A zen garden in one of our health and wellbeing rooms. Trauma-informed support can take many forms.


What is trauma-informed support and why do we need it?

We work with around one thousand people impacted by homelessness each year, offering wide-ranging support to help them move on from past experiences and build a new future.

Support like ours only works if it responds meaningfully to the experiences of those who receive it. For us, this raises an important question: how do we respond to the issue of trauma?

Many people staying with us have gone through traumatic experiences either before, during or after being homeless. These experiences can be life-altering.

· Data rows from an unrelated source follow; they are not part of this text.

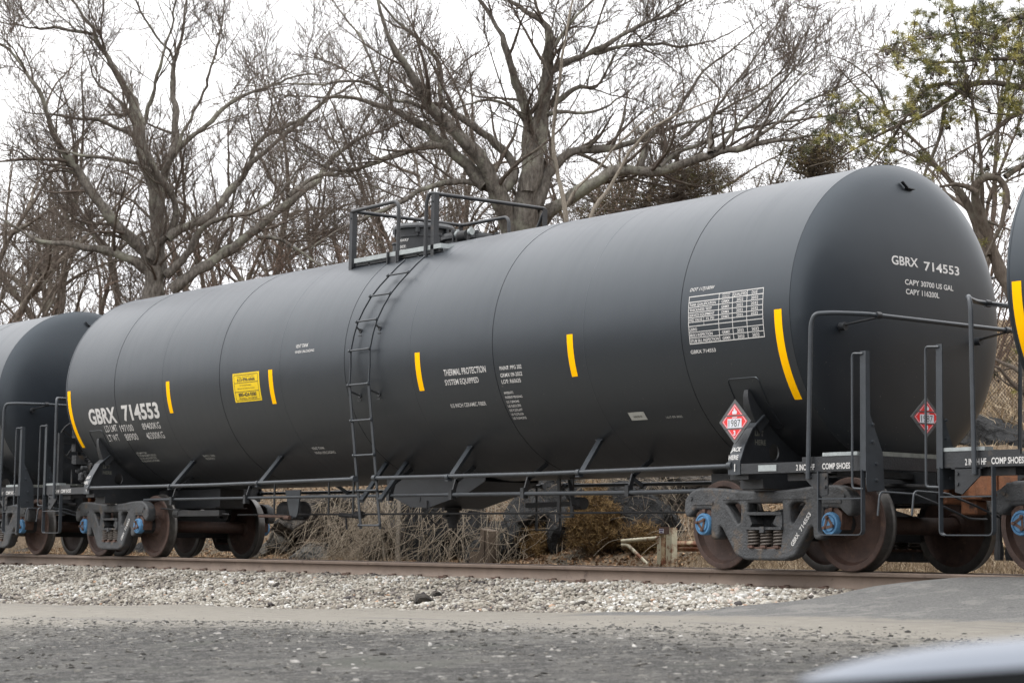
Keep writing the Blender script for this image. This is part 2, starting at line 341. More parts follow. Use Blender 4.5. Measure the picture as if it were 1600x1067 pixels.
    ay = math2('ADD', sx.outputs[1], math2('MULTIPLY', math2('SUBTRACT', mid, .5), .9)); ax = math2('ADD', sx.outputs[0], math2('MULTIPLY', math2('SUBTRACT', mid, .5), .8))
    ax = math2('SUBTRACT', ax, math2('MULTIPLY', math2('ADD', sx.outputs[1], 4.0), -.2))
    fa = math2('MULTIPLY', rng(ay, -4.0, -3.75), rng(ax, 7.1, 7.4)); c = mix(fa, c, asp)
    lit = mix(ramp(mid, [(.3, 0.), (.7, 1.)]), (.075, .052, .034), (.19, .14, .092)); lit = mix(rng(fine, .5, .7), lit, (.30, .23, .155)); lit = mix(rng(big, .5, .62), lit, (.075, .062, .045))
    c = mix(rng(sx.outputs[1], 2.0, 2.8), c, lit)
    k(c, b.inputs['Base Color']); b.inputs['Roughness'].default_value = .9; b.inputs['Specular IOR Level'].default_value = .25
    bp = n.nodes.new('ShaderNodeBump'); bp.inputs['Strength'].default_value = .9; bp.inputs['Distance'].default_value = .03; k(math2('ADD', fine, math2('MULTIPLY', mid, 1.5)), bp.inputs['Height']); k(bp.outputs[0], b.inputs['Normal'])
    o = link('ground', me, m, None, 180); tag(o, kind='structure')
ground()

# ------------------------------------------------------------------ ballast, stones, rails, ties
def ballast_z(X, Y):
    A = np.abs(Y); lim = np.where(Y < 0, 2.55, 2.3)
    g = ground_z(X, np.where(Y < 0, -3.3, 2.6)); edge = np.where(Y < 0, 3.25, 2.9)
    t = np.clip((A-1.35)/(edge-1.35), 0, 1.15)
    z = -.205*(1-t)+(g-.02)*t+fbm(X, Y, .5, 11, 3)*.05
    z = np.where(A < .7, z-.02, z)
    k = sst(8.6, 9.4, X); return z*(1-k)+(-.6)*k
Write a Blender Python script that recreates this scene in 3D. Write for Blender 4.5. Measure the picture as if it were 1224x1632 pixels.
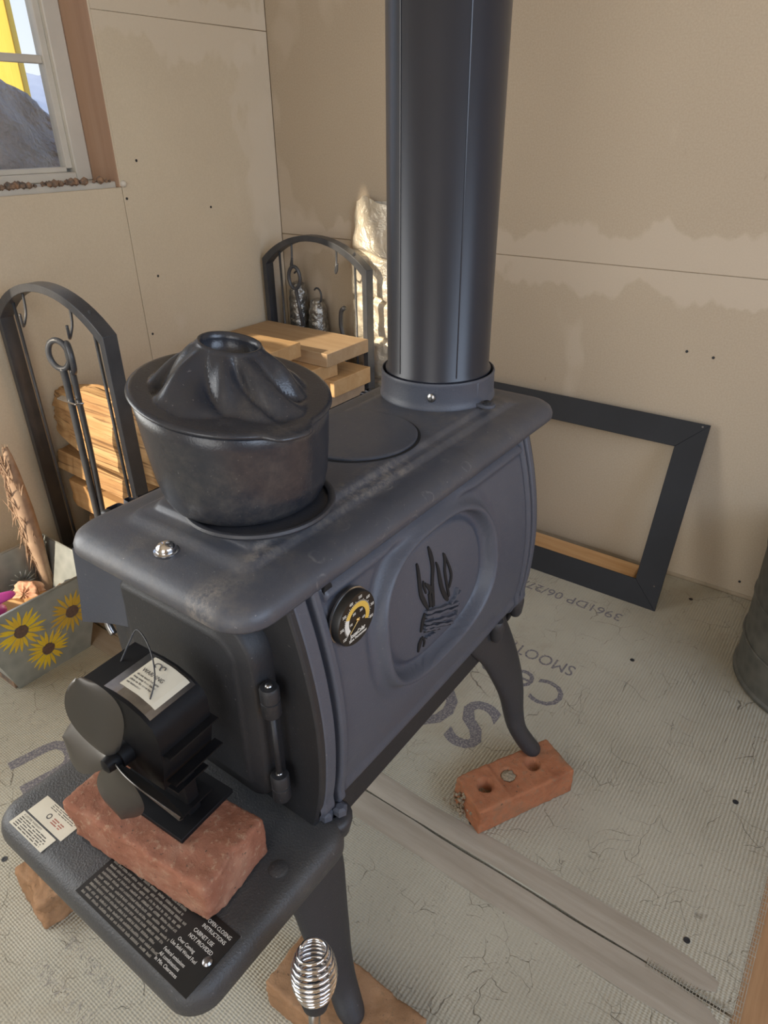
import bpy, bmesh, math, random
from mathutils import Vector, Matrix, noise
from math import sin, cos, pi, radians, sqrt, atan2
random.seed(7)
S = bpy.context.scene
for o in list(bpy.data.objects): bpy.data.objects.remove(o)
COL = S.collection
# ------------------------------------------------------------------ camera
YAW, PITCH, ROLL, FPX = -0.63368, 0.51147, -0.01144, 1090.0
F = Vector((sin(YAW)*cos(PITCH), cos(YAW)*cos(PITCH), -sin(PITCH)))
R0 = Vector((cos(YAW), -sin(YAW), 0)); U0 = R0.cross(F)
Rv = R0*cos(ROLL)+U0*sin(ROLL); Uv = -R0*sin(ROLL)+U0*cos(ROLL)
cd = bpy.data.cameras.new('camera'); cam = bpy.data.objects.new('camera', cd); COL.objects.link(cam)
cd.sensor_fit = 'HORIZONTAL'; cd.sensor_width = 36.0; cd.lens = FPX/1224*36.0; cd.clip_start = .02
m = Matrix((Rv, Uv, -F)).transposed().to_4x4(); m.translation = Vector((0, 0, 1.07)); cam.matrix_world = m
S.camera = cam
# ------------------------------------------------------------------ world, sun, window light, exposure
S.view_settings.view_transform = 'Standard'; S.view_settings.look = 'None'
S.view_settings.exposure = 0.0; S.view_settings.gamma = 1.0; S.view_settings.use_curve_mapping = False
S.cycles.use_denoising = True; S.cycles.max_bounces = 10; S.cycles.diffuse_bounces = 5; S.cycles.sample_clamp_indirect = 6
W = bpy.data.worlds.new('world'); S.world = W; W.use_nodes = True
nt = W.node_tree; nt.nodes.clear()
wo = nt.nodes.new('ShaderNodeOutputWorld'); bg = nt.nodes.new('ShaderNodeBackground')
tc = nt.nodes.new('ShaderNodeTexCoord'); sx = nt.nodes.new('ShaderNodeSeparateXYZ'); cr = nt.nodes.new('ShaderNodeValToRGB')
nt.links.new(tc.outputs['Generated'], sx.inputs[0]); nt.links.new(sx.outputs['Z'], cr.inputs[0])
cr.color_ramp.elements[0].position = 0.0; cr.color_ramp.elements[0].color = (.86, .90, .95, 1)
cr.color_ramp.elements[1].position = .6; cr.color_ramp.elements[1].color = (.36, .56, .92, 1)
nt.links.new(cr.outputs[0], bg.inputs[0]); bg.inputs[1].default_value = 1.3; nt.links.new(bg.outputs[0], wo.inputs[0])
SUN_D = Vector((.20, .90, -.39)).normalized()
def light(name, kind, loc, direction, energy, color, size=None, size_y=None, angle=None):
    l = bpy.data.lights.new(name, kind); o = bpy.data.objects.new(name, l); COL.objects.link(o)
    l.energy = energy; l.color = color; o.location = loc
    o.rotation_euler = Vector(direction).to_track_quat('-Z', 'Y').to_euler()
    if kind == 'AREA': l.shape = 'RECTANGLE'; l.size = size; l.size_y = size_y
    if angle: l.angle = angle
    return o
light('sun', 'SUN', (-4, -3, 4), SUN_D, 6.5, (1, .84, .62), angle=radians(1.2))
light('left_window_daylight', 'AREA', (-1.80, -.35, 1.05), (1, .15, -.15), 28, (1.0, .97, .90), 1.5, 1.1)
light('right_window_daylight', 'AREA', (1.62, .2, 1.45), (-1, .05, -.35), 28, (.66, .79, 1.0), 1.7, 1.0)
light('doorway_daylight', 'AREA', (.2, -1.65, 1.25), (-.5, 1, -.12), 18, (1.0, .95, .87), 1.0, 1.7)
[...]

Exposure to trauma increases the risk of mental health conditions like post-traumatic stress disorder, depression, excessive hostility, and generalised anxiety. It can precipitate substance use, physical health problems, and make it difficult to build relationships. It can make people see themselves as fundamentally flawed, perceive the world as pervasively dangerous, and avoid potentially helpful relationships.

Not surprisingly, people with experience of trauma are often reluctant to engage with support services at all. When they do, they may quickly drop out after starting.

Being vigilant and suspicious are often important and understandable self-protective responses to trauma exposure. But, these mechanisms may make it difficult for people to feel the safety and trust necessary to engage with helpful support. To work with people impacted by homelessness, we must understand and navigate this reality.  That is where a trauma-informed approach comes in.

Trauma-informed support uses psychological best practice to build services that work for people who have experienced trauma. It involves incorporating six key considerations into service delivery:

  • Safety: effort should be made to ensure that people know they are physically and emotionally safe, with no prospect of triggering events happening.
  • Trustworthiness & transparency: our processes and ways of working should be explained fully and clearly, along with the reasons behind them.
  • Peer support: when they wish to, people should be able to connect with peers who have been through similar experiences.
  • Collaboration & mutuality: support should be delivered in partnership with those receiving it, with them actively involved in the process.
  • Empowerment, voice & choice: our focus, and how we work, should be decided by customers as much as by staff. All stakeholders should have an equal voice.
  • Cultural, Historical, and Gender Issues: we must proactively identify and address any bias or exclusionary features of our support. For example, by offering access to gender-specific support, and understanding how cultural or religious beliefs may impact engagement.

Together, these pillars of trauma-informed support make it more likely that people will engage with us, and remain engaged. They make our services safer for people, more accessible, and more equal. As a result, people can rightly feel that they have more ownership, and that they hold a position of equal power – they are more a pro-active, engaged peer than a passive ‘service-user’. Ultimately, this approach makes it more likely that they will be able to access what they need, and move on from homelessness for good.